La marginalidad histórica de América Latina, con respecto a Europa o Norteamérica, aprecia un trasiego milagroso a la experiencia artística de nuestros cineastas, que la entienden y la potencian desde ángulos diversos. Mientras «los poderosos» nos cierran las puertas a las grandes decisiones políticas, nuestro arte recrea esa vergüenza yéndose a los bordes, a la frontera misma de la desacralización. Y es que marginalidad no es decadencia para este lado del mundo: es condición, recipiente del que derraman nuestras más fecundas iniciativas. Por eso es retrógrado amilanarse ante propuestas como Habana blues o Frutas en el café, por solo citar dos casos. Vivir con todo, contra viento y mareas, como lo ha demostrado el Humberto Solás más reciente, es también un modo de hacer Historia, con mayúsculas.
Tal vez por esa razón, no deberíamos tomar muy a pecho eso de que los jóvenes deben llevar las banderas del cine latinoamericano actual. Es cierto que las óperas primas nos han hecho descubrir, con perdón de Truman Capote, otras voces y otros ámbitos, pero eso no descalifica la labor de nuestros maestros, que no son pocos y sí tan atrevidos como el último graduado de una escuela de cine. La densidad de Miguel Littín en La última luna, y el barroquismo naturalista, si cabe la paradoja, de nuestro Solás en Barrio Cuba, confirman aquello de que el camino de la creación conoce de tropiezos, pero no de cobardías.

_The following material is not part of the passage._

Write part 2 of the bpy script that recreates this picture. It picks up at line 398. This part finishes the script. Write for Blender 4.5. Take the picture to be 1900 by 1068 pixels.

Los filmes latinoamericanos de ahora mismo, pulsan todas las cuerdas, asumen todas las estéticas habidas, y en esa variedad está su magia, su vigor. Aquellos que se lamentan de un «cine imperfecto» varado en otras décadas, no son capaces de leer entre líneas la misma voluntad de denuncia expresadas ahora con madurez, con oficio. Y no es que se incomoden frente a guiones más compactos o actuaciones contundentes, sino que siguen prefiriendo la espontaneidad como el único método de aprehender nuestras realidades, cuando ni siquiera Tomás Gutiérrez Alea, uno de los más sólidos baluartes de este concepto, renunció al empaque de lujo. La reflexión, señores, no se encorseta en fórmulas cerradas; se le deja libre, que brote sola.
Ahora que ya el festival concluye, nos queda la satisfacción de habernos encontrado una vez más con la verdad de Latinoamérica. En las salas cinematográficas se sublimaron deseos, se recordaron experiencias, y sí se reflexionó sobre asuntos concretos. El cine, nuestro cine, mostró lo que somos y lo que queremos ser. Y todo lo demás.